Piranesi, por el contrario, como gran estudioso de la Antigua Roma, valoraba esa capacidad infinita de absorber lo mejor de las culturas etruscas, griegas, orientales, egipcias, y transformarlas en una aglomeración de estructuras en perpetua lucha y contradicción espacial que fue en lo que llegó a convertirse la ciudad en época imperial, como metrópoli de todo el mundo conocido.

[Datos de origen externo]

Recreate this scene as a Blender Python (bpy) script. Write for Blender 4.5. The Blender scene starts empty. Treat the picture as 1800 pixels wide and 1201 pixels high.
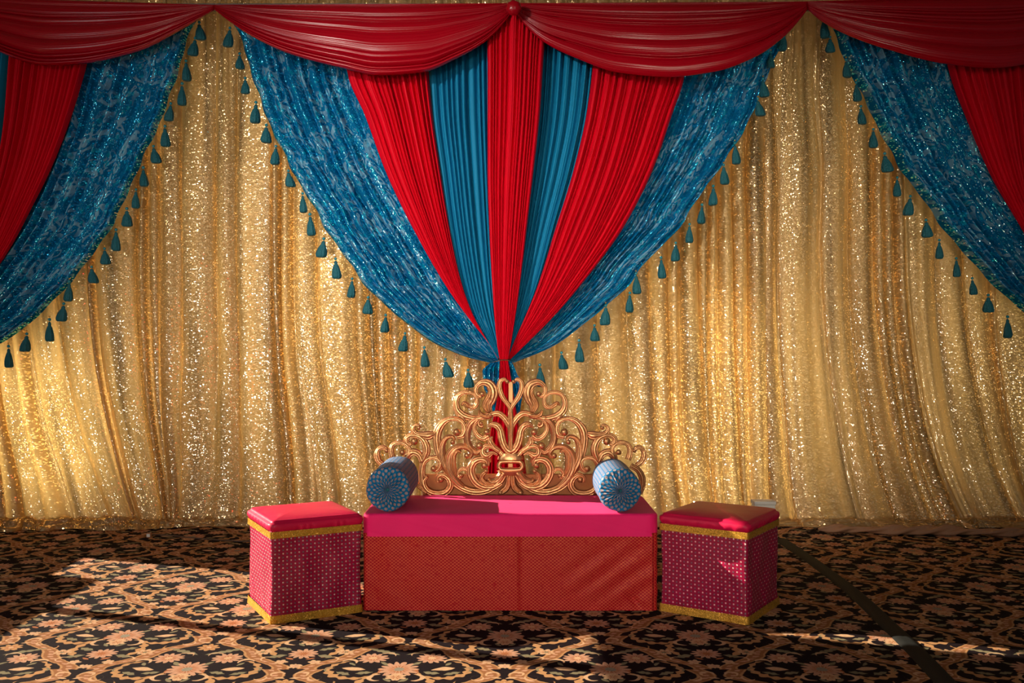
import bpy, math, random
import numpy as np

C = bpy.context.scene.collection
FPX, CX, CY, H = 1720.0, 900.0, 600.5, 1.24       # focal length in px, principal point, eye height


# ------------------------------------------------------------------ camera, world, lights, exposure
cam_d = bpy.data.cameras.new('camera'); cam = bpy.data.objects.new('camera', cam_d); C.objects.link(cam)
cam.location = (0, 0, H); cam.rotation_euler = (math.pi/2, 0, 0)
cam_d.sensor_width = 36; cam_d.lens = FPX/1800*36; cam_d.clip_end = 100
bpy.context.scene.camera = cam
vs = bpy.context.scene.view_settings
vs.view_transform = 'Standard'; vs.look = 'None'; vs.gamma = 1; vs.use_curve_mapping = False
vs.exposure = 0.28

world = bpy.data.worlds.new('world'); bpy.context.scene.world = world; world.use_nodes = True
bgn = world.node_tree.nodes['Background']
bgn.inputs[0].default_value = (0.95, 0.85, 0.80, 1); bgn.inputs[1].default_value = 0.045


def lamp(name, kind, loc, target=None, energy=100, color=(1, 1, 1), **kw):
    d = bpy.data.lights.new(name, kind); o = bpy.data.objects.new(name, d); C.objects.link(o)
    o.location = loc; d.energy = energy; d.color = color
    for k, v in kw.items(): setattr(d, k, v)
    if target is not None:
        import mathutils
        v = mathutils.Vector(target) - mathutils.Vector(loc)
        o.rotation_euler = v.to_track_quat('-Z', 'Y').to_euler()
    return o


SUN = (-0.93, 0.31, 0.404)                         # towards the sun
lamp('sun', 'SUN', (-8, 9, 5), (-8-SUN[0], 9-SUN[1], 5-SUN[2]), 13.0, (1.0, 0.86, 0.70), angle=0.006)
# spot lights added out of view to brighten the middle of the backdrop
lamp('added_spot_centre', 'SPOT', (-2.7, 1.6, 3.5), (-0.2, 6.4, 1.75), 720, (1.0, 0.90, 0.80),
     spot_size=math.radians(47), spot_blend=1.0, shadow_soft_size=0.06)
lamp('added_spot_left', 'SPOT', (-1.6, 1.0, 2.2), (-1.3, 6.4, 1.9), 200, (1.0, 0.94, 0.86),
     spot_size=math.radians(44), spot_blend=1.0, shadow_soft_size=0.06)
lamp('added_spot_right', 'SPOT', (2.0, 1.2, 1.5), (1.6, 6.4, 1.7), 170, (1.0, 0.88, 0.68),
     spot_size=math.radians(42), spot_blend=1.0, shadow_soft_size=0.06)
lamp('added_spot_low', 'SPOT', (-0.3, -0.4, 0.9), (0.15, 4.6, 0.35), 270, (1.0, 0.86, 0.74),
     spot_size=math.radians(34), spot_blend=1.0, shadow_soft_size=0.15)  # added low spot that brightens the bench front
for (lx, ly, lz, tx, tz, e, an) in ((-3.2, 2.4, 0.7, -1.8, 1.4, 50, 60), (0.9, 2.4, 3.6, 0.5, 1.4, 60, 60), (2.9, 2.4, 1.0, 1.9, 1.4, 45, 60),
                                    (1.1, -0.3, 2.3, 1.6, 1.9, 130, 40), (-1.0, -0.3, 1.0, -1.6, 1.5, 80, 44), (0.8, 0.3, 0.8, 2.0, 0.9, 55, 44),
                                    (-2.6, 0.6, 2.2, -2.2, 2.6, 60, 46), (2.9, 0.4, 3.0, 2.4, 2.5, 60, 46)):
    lamp('added_sparkle_spot', 'SPOT', (lx, ly, lz), (tx, 6.5, tz), e, (1.0, 0.88, 0.70), spot_size=math.radians(an), spot_blend=1.0, shadow_soft_size=0.035)  # small unseen spots added so the sequins sparkle
for lx in (-2.4, 1.8):
    lamp('added_front_fill', 'AREA', (lx, -3.0, 1.9), (lx*0.5, 6.5, 1.5), 14, (1.0, 0.92, 0.85), shape='RECTANGLE', size=1.8, size_y=2.0)  # added fill from behind the camera, not modelled windows
lamp('side_daylight', 'AREA', (-4.1, 2.0, 1.9), (0.2, 5.2, 0.6), 22, (0.95, 0.97, 1.0), shape='RECTANGLE', size=1.2, size_y=1.6)
# area lights added behind the sheer sequin curtains to make them glow
for (lx, lz, e, sx, sy) in ((0.0, 1.75, 11, 7.4, 2.9), (-1.25, 1.75, 17, 0.35, 1.7), (-1.1, 0.7, 5, 0.4, 0.8), (1.35, 0.75, 24, 0.4, 0.9), (-3.25, 0.65, 15, 0.35, 0.5),
                            (3.5, 0.95, 7, 0.3, 0.7), (1.9, 1.7, 2, 0.8, 1.0), (-2.2, 2.2, 3, 0.4, 1.4)):
    lamp('curtain_backlight', 'AREA', (lx, 7.1, lz), (lx, 6.0, lz), e, (1.0, 0.80, 0.48), shape='RECTANGLE', size=sx, size_y=sy)


# ------------------------------------------------------------------ node helper: expressions compiled to math nodes
class E:
    nt = None
    def __init__(s, sock): s.s = sock
    @staticmethod
    def m(op, *a, clamp=False):
        n = E.nt.nodes.new('ShaderNodeMath'); n.operation = op; n.use_clamp = clamp
        for i, v in enumerate(a):
            if isinstance(v, E): E.nt.links.new(v.s, n.inputs[i])
            else: n.inputs[i].default_value = float(v)
        return E(n.outputs[0])
    def __add__(s, o): return E.m('ADD', s, o)
    __radd__ = __add__
    def __sub__(s, o): return E.m('SUBTRACT', s, o)
    def __rsub__(s, o): return E.m('SUBTRACT', o, s)
    def __mul__(s, o): return E.m('MULTIPLY', s, o)
    __rmul__ = __mul__
    def __truediv__(s, o): return E.m('DIVIDE', s, o)
    def __neg__(s): return E.m('MULTIPLY', s, -1)


def e_abs(a): return E.m('ABSOLUTE', a)
def e_max(a, b): return E.m('MAXIMUM', a, b)
def e_min(a, b): return E.m('MINIMUM', a, b)
def e_len(x, y): return E.m('SQRT', x*x+y*y)
def e_step(d, soft): return E.m('MULTIPLY_ADD', d, 1/soft, 0.5, clamp=True)      # 1 where d > 0


def mat(name):
    m = bpy.data.materials.new(name); m.use_nodes = True
    nt = m.node_tree; b = nt.nodes['Principled BSDF']; E.nt = nt
    return m, nt, b


def node(nt, typ, **kw):
    n = nt.nodes.new(typ)
    for k, v in kw.items(): setattr(n, k, v)
    return n


def mixc(nt, fac, a, b, typ='MIX'):
    n = nt.nodes.new('ShaderNodeMix'); n.data_type = 'RGBA'; n.blend_type = typ
    for sock, v in ((n.inputs[0], fac), (n.inputs[6], a), (n.inputs[7], b)):
        if isinstance(v, E): nt.links.new(v.s, sock)
        elif hasattr(v, 'is_output'): nt.links.new(v, sock)
        elif isinstance(v, (int, float)): sock.default_value = v
        else: sock.default_value = (*v, 1)
    return n.outputs[2]


def uvxy(nt):
    t = node(nt, 'ShaderNodeTexCoord'); s = node(nt, 'ShaderNodeSeparateXYZ')
    nt.links.new(t.outputs['UV'], s.inputs[0])
    return t.outputs['UV'], E(s.outputs[0]), E(s.outputs[1])


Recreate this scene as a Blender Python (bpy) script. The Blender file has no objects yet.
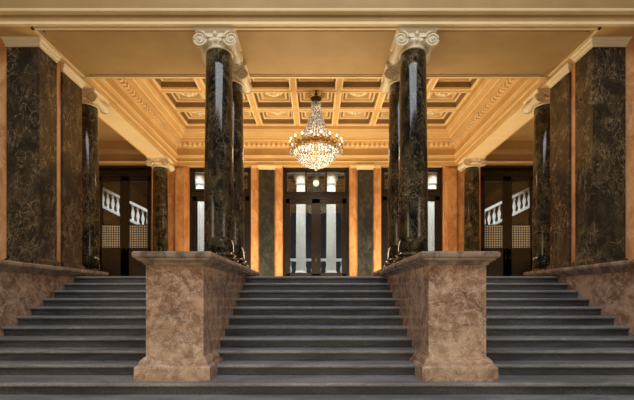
import bpy, math, random
from mathutils import Vector
random.seed(4)
EYE=1.37
def Z(h): return h+EYE
FZ=1.80          # landing level
CAPZ=1.95        # parapet top
BH=Z(4.87)       # beam underside
CH=Z(6.12)       # coffer grid level
scene=bpy.context.scene
scene.view_settings.view_transform='Standard'
# ------------------------------------------------------------ materials
def newmat(name):
    m=bpy.data.materials.new(name); m.use_nodes=True
    nt=m.node_tree; b=nt.nodes['Principled BSDF']
    return m,nt,b
def N(nt,t,**k):
    n=nt.nodes.new(t)
    for a,v in k.items():
        if a in n.inputs.keys(): n.inputs[a].default_value=v
        else: setattr(n,a,v)
    return n
def pos(nt,scale=(1,1,1),rot=(0,0,0)):
    g=N(nt,'ShaderNodeNewGeometry'); mp=N(nt,'ShaderNodeMapping')
    mp.inputs['Scale'].default_value=scale; mp.inputs['Rotation'].default_value=rot
    nt.links.new(g.outputs['Position'],mp.inputs['Vector']); return mp.outputs['Vector']
def noise(nt,vec,scale,detail=5,rough=.55,dist=0):
    n=N(nt,'ShaderNodeTexNoise'); n.inputs['Scale'].default_value=scale
    n.inputs['Detail'].default_value=detail; n.inputs['Roughness'].default_value=rough
    n.inputs['Distortion'].default_value=dist; nt.links.new(vec,n.inputs['Vector']); return n.outputs['Fac']
def maprange(nt,v,a,b,c,d):
    n=N(nt,'ShaderNodeMapRange'); n.interpolation_type='SMOOTHSTEP'
    for i,x in zip(range(1,5),(a,b,c,d)): n.inputs[i].default_value=x
    nt.links.new(v,n.inputs[0]); return n.outputs[0]
def vein(nt,vec,scale,w,dist=1.0,detail=6,rough=.6,c=.5):
    f=noise(nt,vec,scale,detail,rough,dist)
    s=N(nt,'ShaderNodeMath',operation='SUBTRACT'); nt.links.new(f,s.inputs[0]); s.inputs[1].default_value=c
    a=N(nt,'ShaderNodeMath',operation='ABSOLUTE'); nt.links.new(s.outputs[0],a.inputs[0])
    return maprange(nt,a.outputs[0],0,w,1,0)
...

Piranesi Le Antichità Romane fragmentos

A principios del siglo III el emperador Septimio Severo había mandado delinear y exponer en un muro del Templo de la Paz un mapa de Roma esculpido en 150 placas de mármol, verdadera empresa borgiana que empezó a desintegrarse con el incendio de la biblioteca del Templo algunos siglos más tarde. Piranesi conocía de la existencia de algunos de los más de mil fragmentos que desde entonces habían ido repartiéndose por el mundo siguiendo las más variopintas vicisitudes, y había incluido dibujos de ellos en su libro de Las Antigüedades Romanas. Lo curioso es que, a diferencia de lo que intentaría en otro lugar con su Ichnographia Campus Martius, aquí Piranesi asume la condición de fragmento de las porciones del mapa; no intenta ensamblarlas para conformar un todo, sino que cuenta con el vacío entre las piezas como elemento de la composición. Es esta su forma de trabajar: frente a la postura winckelmanniana del ideal estático griego, Piranesi defiende la creatividad sin límites que proporciona asomarse a la historia romana y extraer de ella la combinación de formas o soluciones pertinentes en cada ocasión.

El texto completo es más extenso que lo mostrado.